THIS COMES FROM CRITIC JOHN FRAZIER, CRIBBED FROM ED GORMAN'S BLOG, WITH HIS PERMISSION. Terrall wrote the Ben Gates biooks as "Robert Kyle." He was 93.
"He is convincingly embedded in Manhattan, with believable professional contacts and associates—a middle-aged part-time secretary who fears the typewriter, a Jewish confrere, Davison, who looks like a quarterback and catches cold easily, a gossip-columnist who he can draw on for information, a friendly-adversarial police-lieutenant. And you believe that he is well enough known to make tabloid headlines when he fouls up during a case.
"Moreover, he appears to be Ivy League, or at least to have gone to a decent prep school. He is comfortable around the rich when a case takes him that way, as is (fictionally at least) Kyle himself. There are thoroughly convincing round-heeled debs, dissolute preppies, money-hungry upper-East-Side divorcees, and other more or less obnoxious types in the novels. Kyle knows how they speak and how their minds work.

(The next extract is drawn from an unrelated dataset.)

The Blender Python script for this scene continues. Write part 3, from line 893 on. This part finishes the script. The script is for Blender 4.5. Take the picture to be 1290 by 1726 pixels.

"He is also excellent at devising central situations that permit of interesting complications—threats of libel action against a scandal mag that sounds very like Confidential; theft and murder at a posh country-estate wedding where Gates is guarding the presents; an Albany hotel full of lobbyists pro and con a bill to legalize off-track gambling; a take-over attempt against a Manhattan corporation.
"The books are essence-of-late-Fifties, early Sixties, when formal structures and taboos were still strong but anarchic pressures were starting to build up inside them."
A perfect description except for the line about Terrall having to suffer the "taboos" of the time. Ben Gates is Hot opens with an anonymous letter detailing what will happen to the fourteen-year-old daughter of Gates' client if the client doesn't do what a mobster wants him to. This line appears in the letter: "(Your daughter) may not come back to you the same kid. Some of these bums are cunt crazy or should I draw you a picture."